Consider new approaches for selling direct to consumers and ensure you visit a market before you start selling there – those were the tips from trade experts at a session featured in this week’s International Food and Drink Event (IFE) 2025.
The seminar on ‘Navigating Global Markets for SMEs’ included Chartered Institute trade and customs specialist Joseph Goldsworthy offering his advice to those looking to enter new markets, while the founders of a range of trade services firms also provided their insights.
Distribution channels
Quizzed by the audience on crucial tips when choosing to expand your export footprint, Goldsworthy highlighted the importance of choosing whether to go B2B or B2C when entering a new market.
“Look at distribution channels,” Goldsworthy said. “If you’re just starting out, maybe B2B is your best route, as it allows you to explore a market with a limited amount of risk.”
We are, however, in a “relatively rapidly-changing new era”, where B2C distribution is being made much easier than it was “even five years ago” through fourth party logistics (4PL). This, he explained, is “where companies can outsource all operations, from shipping to paperwork and storage”, allowing for “smoother B2C business models”.
“When I was exporting goods five years ago, these 4PL channels were not available, and it was a real uphill task doing B2C in foreign markets. That’s no longer the case – there is now a real variety of distribution channels.”
While B2B is simpler in many markets, those dealing with fast-moving consumer goods (FMCG) may want to opt for B2C and use a 4PL partner that can help “absorb some of that liability for paperwork, or for duties if they’re acting as a fiscal representative”.
‘Go out into the market’
Joanne Alexander-Sefre, founder of Food Sans Frontieres, was asked how to ensure you have enough customers in a market to justify exporting to it. Speaking from her experience with Japan, she said it’s important to get advice from within a market, looking at basic requirements such as packaging.

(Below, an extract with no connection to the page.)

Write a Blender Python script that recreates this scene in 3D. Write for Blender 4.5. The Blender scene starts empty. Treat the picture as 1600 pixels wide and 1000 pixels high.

More broadly, she emphasised the value of actually visiting a market in person:
“Go out to the market – that’s very important. Go out and get some contacts, whether you go through the British embassy or other routes, do a fact-finding mission. You might do all that, look at the costs of distribution and decide [a market] is not the one for us.”
The founder of the International Trade Consultancy and session host, Lucinda O’Reilly, concurred with this advice, calling it “incredibly valuable”.
“Nothing beats actually going to the market in question and meeting the people that you’re thinking of selling to,” she added, emphasising that it is a crucial part of “doing your due diligence”.
Wider considerations
Alexander-Sefre said that this experience helps you to understand whether your product is actually suitable for a market. This, however, is only a first step, and you should also consider how products are marketed in the region.
You also need to consider the “cost of working with your wholesaler”, she said, while warning against “leaving it to your distributor”.
Christopher Salmon, founder of ClearBorder, advised listeners not to be “intimidated” by the range of considerations and acronyms involved in exporting for the first time, meanwhile. He noted that regulations – and acronyms – around food exporting can be particularly daunting, but that they are manageable with the right support.